Today's journey between Egypt and Jordan
Imagine the rush that occurred with these slaves having been told by Moses that they would have to leave in a few hours after being given the signal that it was a GO.  The rush to collect all they could from people around them that would help on their journey.  Women who knew they had no time, mixed flour and water together and spread it out on rocks to dry in the sun for food to carry on the journey; something we imitate with our matzos.  Believe me, it was much harder to chew than Manischewitz matzos.   Animals rounded up to take on the journey.  400 years of work without pay, and these people knew this, so felt they had something coming to them.  They had no idea that they would be on the march for 40 years.
Retelling the Exodus story with song; as told in our Tanakh
You will bring them and implant them on the mount of Your heritage,
the foundation of Your dwelling-place that You, Hashem, have made-
the Sanctuary, my Lord, that Your hands established.  

And so we continue to retell this story every year since it occurred.
It was that life-changing an episode. 
I can't imagine how they ever lived through slavery for that long a period of time.  Sleeping without a Seely mattress, how could they have managed that?
A Sukkah, built as it was 3500 years ago.  
Our American Colonialists and Pioneers had made something soft to sleep on.  Even English people in the 1200s would have had some sort of hay or straw bedding.  My grandmother in Portland had a feather pillow; maybe they had feather mattresses.   What did slaves have but hard cold floors?  How could they have slept outside?  How did they waken without coffee?  Today we can't even get started without it.

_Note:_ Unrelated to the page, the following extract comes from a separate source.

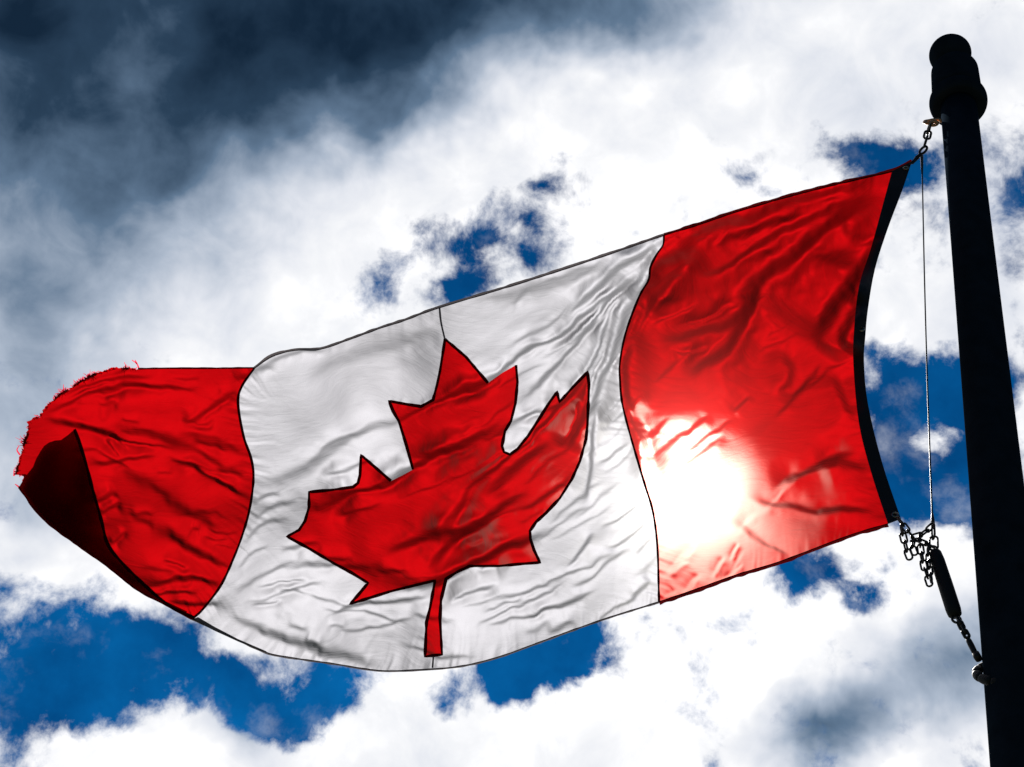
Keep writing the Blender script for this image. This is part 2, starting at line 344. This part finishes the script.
def small_creases():
    r = random.Random(23); o = []
    while len(o) < 170:
        x = r.uniform(60, 880); y = r.uniform(180, 660)
        if 245 < x < 435 and y < 455 + 0.1 * (x - 245): continue
        L = r.uniform(20, 100) * (0.5 if x < 250 else 1); pts = [(x, y)]; a0 = flow_at(x, y) + r.gauss(0, 0.16); n = 4
        for i in range(n):
            a = a0 * 0.4 + 0.6 * flow_at(*pts[-1]) + r.gauss(0, 0.12)
            pts.append((pts[-1][0] + L / n * math.cos(a), pts[-1][1] + L / n * math.sin(a)))
        o.append((pts, r.uniform(2.4, 5.0), r.uniform(0.3, 1.0)))
    return o
def seg_dist(X, Y, pts):
    """signed distance (up-left positive) and fraction along a polyline"""
    pts = np.asarray(pts, float); L = np.concatenate([[0], np.cumsum(np.linalg.norm(np.diff(pts, axis=0), axis=1))])
    best = np.full(X.shape, 1e9); sg = np.zeros(X.shape); fr = np.zeros(X.shape)
    for i in range(len(pts) - 1):
        a, b2 = pts[i], pts[i + 1]; d = b2 - a; l2 = d @ d
        t = np.clip(((X - a[0]) * d[0] + (Y - a[1]) * d[1]) / l2, 0, 1)
        ex = X - a[0] - t * d[0]; ey = Y - a[1] - t * d[1]; ds = np.hypot(ex, ey)
        c = (d[0] * ey - d[1] * ex); k = ds < best
        best[k] = ds[k]; sg[k] = np.sign(c)[k]; fr[k] = ((L[i] + t * math.sqrt(l2)) / L[-1])[k]
    return best * sg, fr
def smooth_pts(pts, n=6):
    pts = np.asarray(pts, float)
    if len(pts) < 3: return pts
    P = np.vstack([2 * pts[0] - pts[1], pts, 2 * pts[-1] - pts[-2]]); o = []
    for i in range(1, len(P) - 2):
        for t in np.linspace(0, 1, n, endpoint=False):
            o.append(0.5 * ((2 * P[i]) + (P[i + 1] - P[i - 1]) * t + (2 * P[i - 1] - 5 * P[i] + 4 * P[i + 1] - P[i + 2]) * t * t + (-P[i - 1] + 3 * P[i] - 3 * P[i + 1] + P[i + 2]) * t ** 3))
    o.append(pts[-1]); return np.array(o)
# value noise on a lattice, for wrinkles
_lat = {}
def vnoise(x, y, seed):
    if seed not in _lat: _lat[seed] = np.random.default_rng(seed).random((256, 256))
    L = _lat[seed]; xi = np.floor(x).astype(int); yi = np.floor(y).astype(int); fx = x - xi; fy = y - yi
    fx = fx ** 3 * (fx * (fx * 6 - 15) + 10); fy = fy ** 3 * (fy * (fy * 6 - 15) + 10)
    g = lambda i, j: L[(yi + j) % 256, (xi + i) % 256]
    return (g(0, 0) * (1 - fx) + g(1, 0) * fx) * (1 - fy) + (g(0, 1) * (1 - fx) + g(1, 1) * fx) * fy - 0.5
FLOW = [(700, 250, -30), (800, 220, -24), (640, 320, -55), (760, 420, -50), (830, 480, 5), (700, 560, -60), (600, 560, -35), (500, 600, -22), (400, 620, 12), (300, 620, 18), (260, 520, -28), (320, 440, -22), (450, 450, -30), (540, 330, -38), (420, 350, -18), (150, 420, 15), (180, 520, 20), (190, 590, -8), (100, 390, -18), (560, 480, -45)]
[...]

We know that they had built 3 sided-type tents, Sukkot,  on their trip over the sandy desert for protection when sleeping using some sticks and then blankets for the sides.  We copy this also in our following holiday of Sukkot and people in Israel do eat and sleep in them for the length of our holiday of remembrance.  Sukkot comes after Passover.  This is when we speak and remember the awesome event experienced by the children of Israel (Jacob) which is what we called ourselves, 7 weeks after their exodus from Egypt when they camped at the foot of Mt. Sinai somewhere in the Sinai Peninsula.                                                             

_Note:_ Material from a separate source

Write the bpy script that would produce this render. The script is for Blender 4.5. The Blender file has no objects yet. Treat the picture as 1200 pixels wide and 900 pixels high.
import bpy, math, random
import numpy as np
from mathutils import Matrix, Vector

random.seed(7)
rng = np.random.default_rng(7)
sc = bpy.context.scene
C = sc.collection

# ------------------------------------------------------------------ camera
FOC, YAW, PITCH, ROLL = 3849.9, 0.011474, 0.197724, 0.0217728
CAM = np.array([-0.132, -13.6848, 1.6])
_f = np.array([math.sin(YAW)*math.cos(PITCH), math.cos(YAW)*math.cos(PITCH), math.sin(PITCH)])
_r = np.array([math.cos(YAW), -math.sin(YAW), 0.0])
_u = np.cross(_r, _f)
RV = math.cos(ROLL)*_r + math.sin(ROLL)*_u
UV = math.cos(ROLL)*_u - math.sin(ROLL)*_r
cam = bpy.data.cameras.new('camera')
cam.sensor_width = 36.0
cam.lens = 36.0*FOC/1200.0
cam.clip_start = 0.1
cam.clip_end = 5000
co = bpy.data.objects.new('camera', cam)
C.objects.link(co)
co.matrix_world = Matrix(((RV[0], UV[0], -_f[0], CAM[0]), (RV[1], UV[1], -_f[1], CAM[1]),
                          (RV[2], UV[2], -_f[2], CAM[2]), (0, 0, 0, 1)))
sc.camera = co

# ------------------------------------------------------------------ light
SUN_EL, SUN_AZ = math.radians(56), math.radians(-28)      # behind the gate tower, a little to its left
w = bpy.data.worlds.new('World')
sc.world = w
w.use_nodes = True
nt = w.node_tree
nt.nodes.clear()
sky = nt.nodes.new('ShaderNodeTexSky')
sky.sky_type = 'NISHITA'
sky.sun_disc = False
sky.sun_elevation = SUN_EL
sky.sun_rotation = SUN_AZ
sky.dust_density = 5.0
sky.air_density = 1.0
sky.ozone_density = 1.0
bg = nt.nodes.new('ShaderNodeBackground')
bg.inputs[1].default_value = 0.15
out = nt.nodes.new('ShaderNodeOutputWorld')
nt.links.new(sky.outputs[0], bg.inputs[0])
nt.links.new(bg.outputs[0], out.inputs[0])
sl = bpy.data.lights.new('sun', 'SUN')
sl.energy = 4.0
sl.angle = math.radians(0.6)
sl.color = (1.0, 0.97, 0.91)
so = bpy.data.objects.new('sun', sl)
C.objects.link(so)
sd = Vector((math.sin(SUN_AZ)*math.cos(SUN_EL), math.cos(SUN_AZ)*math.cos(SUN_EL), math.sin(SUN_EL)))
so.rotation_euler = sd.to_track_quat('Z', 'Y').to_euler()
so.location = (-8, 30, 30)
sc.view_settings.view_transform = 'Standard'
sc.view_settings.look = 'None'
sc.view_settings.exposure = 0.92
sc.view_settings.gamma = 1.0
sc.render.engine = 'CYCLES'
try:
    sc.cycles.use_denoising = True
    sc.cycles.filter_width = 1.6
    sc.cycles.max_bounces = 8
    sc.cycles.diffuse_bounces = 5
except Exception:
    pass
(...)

 It was then that the Revelation was revealed to the people, Israel.  It's when Moses came down the mountain with the 10 commandments given to him by G-d.  These very same commandments were to become the moral  bedrock for much of Western civilization.
The distance from Egypt to Canaan is not that far.  Today you can travel it in 10 hours on route 90 by car.  It's 751.5 km or 466.96045 miles.  I can travel 400 miles from Portland, Oregon to Ontario, Oregon across the state in 6 to 7 hours easily.   In 1579 BCE, about 3,500 years ago it took Moses 40 years to move 600,000 people that far.  As it was done on purpose, we have to understand that this gave the people time to produce two more generations that were not slaves and did not have the slave mentality, but had turned into a solid people, and were producing strength of mind and body.  By the time they arrived in that 40 year epoch, they were not the same people that had left.  They, of course, had mostly died off, and this was a new breed of people, so anxious to end their migration.  They had been exposed to much in their travels of other people and ways of living so they could compare what they had accepted with what they had seen.  They had something now they had lost;strong  faith in their one G-d, a belief that Abraham had taught his children.

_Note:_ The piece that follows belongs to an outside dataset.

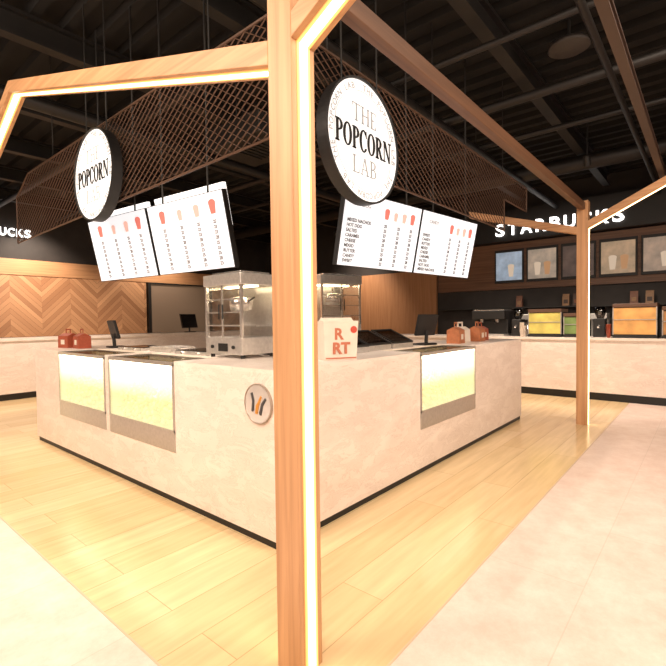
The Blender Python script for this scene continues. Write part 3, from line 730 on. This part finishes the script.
def cup_stack(label, x, y, z, mat, n=5, group='paper cup stacks'):
    t = thing('cup_stack', label, 'cup stack', (x, y, z), 0, group)
    for k in range(n):
        MB().lathe([(.026, .02*k), (.038, .1+.02*k), (.041, .1+.02*k), (.041, .104+.02*k), (.02, .104+.02*k)], 14).build('cup', mat, t, smooth=True)
cup_stack('tall stack of white paper cups on the coffee counter left of the green yellow unit', 6.78, .68, 1.04, CREAM, 9)
cup_stack('short stack of white paper cups on the coffee counter left of the green yellow unit', 6.90, .66, 1.04, CREAM, 6)
cup_stack('stack of red paper cups on the coffee counter left of the orange brown unit', 6.85, -.69, 1.04, RED, 7)

# ------------------------------------------------------------------ ceiling steelwork
def joist(y, z=3.95, h=.24):
    b = MB(); b.box(X0+.05, 8.45, y-.06, y+.06, z, z+.03); b.box(X0+.05, 8.45, y-.06, y+.06, z+h-.03, z+h); b.box(X0+.05, 8.45, y-.012, y+.012, z+.03, z+h-.03)
    o = b.build('ceiling_joist', DARKST); tag(o, 'dark steel ceiling joist running above the kiosk', 'joist', 'parallel dark ceiling joists')
for y in (-4.6, -3.2, -1.9, -.4, 1.2, 2.8, 4.4, 6.0, 7.6, 9.2): joist(y)
for k, (x, r) in enumerate(((-3.2, .10), (.9, .05), (3.4, .05), (6.2, .12), (4.5, .035), (2.2, .03), (-1.0, .06))):
    o = MB().cyl((x, Y0+.1, 3.82), (x, Y1-.1, 3.82), r, n=16).build('ceiling_pipe', DUCTM, smooth=True)
    tag(o, ['wide dark duct on the far left of the ceiling', 'thin dark pipe crossing above the left counter', 'thin dark pipe crossing above the right counter', 'wide dark duct crossing above the coffee counter aisle', 'narrow dark pipe crossing above the far oak post', 'narrow dark pipe crossing above the kiosk middle', 'dark pipe crossing in front of the left counter'][k], 'pipe')
for k, (y, z, r) in enumerate(((-2.5, 3.7, .04), (-1.25, 3.66, .03), (.5, 3.7, .05), (3.4, 3.68, .07))):
    o = MB().cyl((X0+.1, y, z), (8.4, y, z), r, n=14).build('ceiling_pipe', DUCTM, smooth=True)
    tag(o, ['dark pipe running lengthwise above the stone floor', 'narrow dark pipe running lengthwise above the thin steel beam', 'dark pipe running lengthwise over the right counter', 'thick dark pipe running lengthwise behind the left round sign'][k], 'pipe')
def duct(label, x0, x1, y0, y1, z0, z1):
    o = thing('air_duct', label, 'duct', ((x0+x1)/2, (y0+y1)/2, z0)); hx, hy, h = (x1-x0)/2, (y1-y0)/2, z1-z0
    MB().box(-hx, hx, -hy, hy, 0, h).build('casing', DUCTM, o, bevel=.01)
    b = MB(); n = 6
    for i in range(n): b.box(-hx*.6, hx*.6, -hy*.5+i*hy/n, -hy*.5+i*hy/n+.02, -.012, 0)
    b.build('louvre', DARKST, o)
    for s in (-1, 1): MB().cyl((s*hx*.8, 0, h), (s*hx*.8, 0, CEILZ-.06-z0), .008, n=8).build('hanger_rod', DARKST, o)
duct('boxy dark air duct with louvred underside above the kiosk middle', 1.3, 2.0, 1.6, 2.5, 3.36, 3.60)
duct('boxy dark air duct with louvred underside at the upper right before the coffee counter', 4.9, 5.9, -3.0, -2.7, 3.40, 3.60)
o = thing('ceiling_speaker', 'round dark ceiling disc hanging high at the top right', 'speaker', (3.02, -.92, 3.98))
MB().lathe([(.02, .05), (.17, .04), (.185, .0), (.17, -.01), (.02, -.015)], 32).build('disc', pbr('speaker_grey', (.035, .028, .024), .6), o, smooth=True)
MB().cyl((0, 0, .05), (0, 0, .3), .015, n=10).build('hanger_rod', DARKST, o)

# ------------------------------------------------------------------ added lights
WARM = (1, .82, .66)
def area(loc, size, energy, col=WARM, aim=None):  # key light added out of view, no fixture behind it
    l = bpy.data.lights.new('added_area_light', 'AREA'); l.energy = energy; l.color = col; l.size = size; l.shape = 'SQUARE'
    o = bpy.data.objects.new('added_area_light', l); COL.objects.link(o); o.location = loc
    if aim: o.rotation_euler = (Vector(aim)-Vector(loc)).to_track_quat('-Z', 'Y').to_euler()
def spot(loc, aim, energy, label, angle=70, col=WARM):  # lamp and its fixture are both added to brighten the aimed area
    t = thing('added_spotlight', label, 'spotlight', loc, 0, 'added black spotlights')
    d = (Vector(aim)-Vector(loc)).normalized()
    MB().cyl(-d*.12, d*.02, .045, .05, 14).build('lamp_can', BLACK, t)
    MB().cyl(-d*.06, (0, 0, CEILZ-.06-loc[2]), .01, n=8).build('stem', BLACK, t)
    l = bpy.data.lights.new('added_spot_lamp', 'SPOT'); l.energy = energy; l.color = col; l.spot_size = R(angle); l.spot_blend = .8; l.shadow_soft_size = .08
    o = bpy.data.objects.new('added_spot_lamp', l); COL.objects.link(o); o.parent = t; o.location = d*.06
    o.rotation_euler = d.to_track_quat('-Z', 'Y').to_euler()
area((-2.4, -2.4, 3.6), 2.4, 192, aim=(-.4, .4, .0))
area((1.6, -3.6, 3.6), 2.4, 218, aim=(2.4, -.6, .0))
area((-3.2, 1.4, 3.6), 2.4, 250, aim=(-.3, 2.2, .0))
spot((2.0, 2.7, 3.6), (1.9, 1.6, 0), 460, 'added black spotlight inside the mesh canopy over the kiosk middle', 110)
spot((5.6, -.6, 3.6), (7.0, -.6, .6), 420, 'added black spotlight aimed at the coffee counter beside the far post', 90)
spot((5.6, 1.9, 3.6), (6.9, 1.7, .6), 350, 'added black spotlight aimed at the coffee counter behind the kiosk', 90)
spot((7.4, 5.6, 3.6), (8.7, 5.9, 1.6), 280, 'added black spotlight aimed at the right wood panel', 95)
spot((1.2, 6.6, 3.6), (1.0, 8.6, .9), 520, 'added black spotlight aimed at the far left marble counter', 100)
spot((1.6, 8.9, 3.6), (1.6, 9.95, 2.2), 250, 'added black spotlight washing the far left chevron wall', 110)
spot((4.6, 8.9, 3.6), (4.6, 9.95, 2.2), 170, 'added black spotlight washing the chevron wall by the dark niche', 110)
spot((-.45, 5.6, 3.6), (-.7, 5.4, 0), 390, 'added black spotlight over the left aisle floor', 100)

w = bpy.data.worlds.new('world'); S.world = w; w.use_nodes = True
w.node_tree.nodes['Background'].inputs[0].default_value = (.9, .7, .55, 1); w.node_tree.nodes['Background'].inputs[1].default_value = .04

# ------------------------------------------------------------------ camera
cd = bpy.data.cameras.new('camera'); cam = bpy.data.objects.new('camera', cd); COL.objects.link(cam); S.camera = cam
cd.sensor_width = 36; cd.lens = 450/666*36; cd.clip_start = .02
yaw = R(40); pit = R(-1.7); roll = R(.74)
F = Vector((math.cos(yaw)*math.cos(pit), math.sin(yaw)*math.cos(pit), math.sin(pit)))
Rt = Vector((math.sin(yaw), -math.cos(yaw), 0)); U = Rt.cross(F)
R2 = Rt*math.cos(roll)-U*math.sin(roll); U2 = Rt*math.sin(roll)+U*math.cos(roll)
Mx = Matrix((R2, U2, -F)).transposed().to_4x4(); Mx.translation = (-1.831, -1.987, 1.4)
cam.matrix_world = Mx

Moses survived the 40 year trek but died just outside of Canaan, so he never saw the land of his fathers.  He died in an unknown spot so as not to ever to be worshipped-(G-d forbid) as a god.  He was a man who listened to his moral compass; his G-d.

The end of our role play to remember those days is done in a Sukkah below is a large community-sized sukkah which perhaps a synagogue has built it for its congregants to perform the mitzvah of eating in one as our forefathers did.  Woven mats carried could be the answer for clean flooring, and sleeping.  I'm sure our forefathers didn't have tables or chairs but sat on cushions on the mats.  I hope cushions were invented there by then.